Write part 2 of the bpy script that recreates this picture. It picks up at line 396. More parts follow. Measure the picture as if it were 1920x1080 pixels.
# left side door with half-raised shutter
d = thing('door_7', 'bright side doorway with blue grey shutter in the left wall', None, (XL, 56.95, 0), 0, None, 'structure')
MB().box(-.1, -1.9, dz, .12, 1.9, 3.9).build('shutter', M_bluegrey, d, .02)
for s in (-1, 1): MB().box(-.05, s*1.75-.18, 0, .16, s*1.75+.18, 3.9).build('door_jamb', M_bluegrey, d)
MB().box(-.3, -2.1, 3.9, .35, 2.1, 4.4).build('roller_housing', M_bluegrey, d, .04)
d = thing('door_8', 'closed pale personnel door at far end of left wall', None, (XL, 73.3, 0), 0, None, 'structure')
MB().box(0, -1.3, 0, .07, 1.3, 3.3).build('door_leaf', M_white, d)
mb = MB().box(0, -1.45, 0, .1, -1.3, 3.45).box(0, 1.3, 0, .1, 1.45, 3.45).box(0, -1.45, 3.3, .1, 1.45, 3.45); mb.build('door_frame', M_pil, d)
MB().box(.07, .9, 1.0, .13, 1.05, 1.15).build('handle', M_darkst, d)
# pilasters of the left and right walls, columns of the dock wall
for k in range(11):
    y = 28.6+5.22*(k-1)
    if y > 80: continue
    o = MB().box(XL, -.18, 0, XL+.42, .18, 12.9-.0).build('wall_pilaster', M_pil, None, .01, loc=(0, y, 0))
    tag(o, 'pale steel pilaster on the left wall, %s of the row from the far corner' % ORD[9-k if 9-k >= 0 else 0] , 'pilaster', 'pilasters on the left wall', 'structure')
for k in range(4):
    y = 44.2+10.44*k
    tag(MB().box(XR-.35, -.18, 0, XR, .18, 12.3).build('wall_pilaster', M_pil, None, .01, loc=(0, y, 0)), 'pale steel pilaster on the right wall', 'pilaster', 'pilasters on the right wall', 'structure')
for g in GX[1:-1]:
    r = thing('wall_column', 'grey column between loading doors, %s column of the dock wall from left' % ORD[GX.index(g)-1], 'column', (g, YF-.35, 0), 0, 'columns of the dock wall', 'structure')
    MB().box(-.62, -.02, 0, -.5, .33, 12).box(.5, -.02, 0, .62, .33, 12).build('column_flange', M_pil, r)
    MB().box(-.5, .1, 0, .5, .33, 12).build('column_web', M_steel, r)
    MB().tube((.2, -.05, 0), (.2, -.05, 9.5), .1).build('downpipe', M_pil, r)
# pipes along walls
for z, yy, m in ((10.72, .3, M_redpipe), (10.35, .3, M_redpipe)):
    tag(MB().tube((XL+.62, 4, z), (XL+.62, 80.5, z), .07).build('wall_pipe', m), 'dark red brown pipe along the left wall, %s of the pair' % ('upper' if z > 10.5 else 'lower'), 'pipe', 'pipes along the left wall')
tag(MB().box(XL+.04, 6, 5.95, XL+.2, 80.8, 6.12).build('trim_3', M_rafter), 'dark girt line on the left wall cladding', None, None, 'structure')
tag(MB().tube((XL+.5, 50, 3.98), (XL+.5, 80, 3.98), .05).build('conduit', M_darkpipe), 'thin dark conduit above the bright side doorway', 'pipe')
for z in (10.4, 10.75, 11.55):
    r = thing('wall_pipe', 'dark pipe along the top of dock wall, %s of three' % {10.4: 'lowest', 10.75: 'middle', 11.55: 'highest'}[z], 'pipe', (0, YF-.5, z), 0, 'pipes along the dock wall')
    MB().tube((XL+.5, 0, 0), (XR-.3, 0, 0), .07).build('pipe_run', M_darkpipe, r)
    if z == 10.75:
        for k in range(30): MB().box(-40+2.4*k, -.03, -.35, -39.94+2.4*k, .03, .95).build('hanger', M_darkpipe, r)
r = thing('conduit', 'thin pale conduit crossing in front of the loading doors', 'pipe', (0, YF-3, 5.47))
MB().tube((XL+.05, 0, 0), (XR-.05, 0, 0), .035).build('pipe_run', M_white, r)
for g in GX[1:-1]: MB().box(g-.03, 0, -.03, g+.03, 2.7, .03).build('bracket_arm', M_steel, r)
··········
Reproduce the material verbatim, line by line.

*COMPLETE ANSWER*
Write part 2 of the bpy script that recreates this picture. It picks up at line 396. More parts follow. Measure the picture as if it were 1920x1080 pixels.
# left side door with half-raised shutter
d = thing('door_7', 'bright side doorway with blue grey shutter in the left wall', None, (XL, 56.95, 0), 0, None, 'structure')
MB().box(-.1, -1.9, dz, .12, 1.9, 3.9).build('shutter', M_bluegrey, d, .02)
for s in (-1, 1): MB().box(-.05, s*1.75-.18, 0, .16, s*1.75+.18, 3.9).build('door_jamb', M_bluegrey, d)
MB().box(-.3, -2.1, 3.9, .35, 2.1, 4.4).build('roller_housing', M_bluegrey, d, .04)
d = thing('door_8', 'closed pale personnel door at far end of left wall', None, (XL, 73.3, 0), 0, None, 'structure')
MB().box(0, -1.3, 0, .07, 1.3, 3.3).build('door_leaf', M_white, d)
mb = MB().box(0, -1.45, 0, .1, -1.3, 3.45).box(0, 1.3, 0, .1, 1.45, 3.45).box(0, -1.45, 3.3, .1, 1.45, 3.45); mb.build('door_frame', M_pil, d)
MB().box(.07, .9, 1.0, .13, 1.05, 1.15).build('handle', M_darkst, d)
# pilasters of the left and right walls, columns of the dock wall
for k in range(11):
    y = 28.6+5.22*(k-1)
    if y > 80: continue
    o = MB().box(XL, -.18, 0, XL+.42, .18, 12.9-.0).build('wall_pilaster', M_pil, None, .01, loc=(0, y, 0))
    tag(o, 'pale steel pilaster on the left wall, %s of the row from the far corner' % ORD[9-k if 9-k >= 0 else 0] , 'pilaster', 'pilasters on the left wall', 'structure')
for k in range(4):
    y = 44.2+10.44*k
    tag(MB().box(XR-.35, -.18, 0, XR, .18, 12.3).build('wall_pilaster', M_pil, None, .01, loc=(0, y, 0)), 'pale steel pilaster on the right wall', 'pilaster', 'pilasters on the right wall', 'structure')
for g in GX[1:-1]:
    r = thing('wall_column', 'grey column between loading doors, %s column of the dock wall from left' % ORD[GX.index(g)-1], 'column', (g, YF-.35, 0), 0, 'columns of the dock wall', 'structure')
    MB().box(-.62, -.02, 0, -.5, .33, 12).box(.5, -.02, 0, .62, .33, 12).build('column_flange', M_pil, r)
    MB().box(-.5, .1, 0, .5, .33, 12).build('column_web', M_steel, r)
    MB().tube((.2, -.05, 0), (.2, -.05, 9.5), .1).build('downpipe', M_pil, r)
# pipes along walls
for z, yy, m in ((10.72, .3, M_redpipe), (10.35, .3, M_redpipe)):
    tag(MB().tube((XL+.62, 4, z), (XL+.62, 80.5, z), .07).build('wall_pipe', m), 'dark red brown pipe along the left wall, %s of the pair' % ('upper' if z > 10.5 else 'lower'), 'pipe', 'pipes along the left wall')
tag(MB().box(XL+.04, 6, 5.95, XL+.2, 80.8, 6.12).build('trim_3', M_rafter), 'dark girt line on the left wall cladding', None, None, 'structure')
tag(MB().tube((XL+.5, 50, 3.98), (XL+.5, 80, 3.98), .05).build('conduit', M_darkpipe), 'thin dark conduit above the bright side doorway', 'pipe')
for z in (10.4, 10.75, 11.55):
    r = thing('wall_pipe', 'dark pipe along the top of dock wall, %s of three' % {10.4: 'lowest', 10.75: 'middle', 11.55: 'highest'}[z], 'pipe', (0, YF-.5, z), 0, 'pipes along the dock wall')
    MB().tube((XL+.5, 0, 0), (XR-.3, 0, 0), .07).build('pipe_run', M_darkpipe, r)
    if z == 10.75:
        for k in range(30): MB().box(-40+2.4*k, -.03, -.35, -39.94+2.4*k, .03, .95).build('hanger', M_darkpipe, r)
r = thing('conduit', 'thin pale conduit crossing in front of the loading doors', 'pipe', (0, YF-3, 5.47))
MB().tube((XL+.05, 0, 0), (XR-.05, 0, 0), .035).build('pipe_run', M_white, r)
for g in GX[1:-1]: MB().box(g-.03, 0, -.03, g+.03, 2.7, .03).build('bracket_arm', M_steel, r)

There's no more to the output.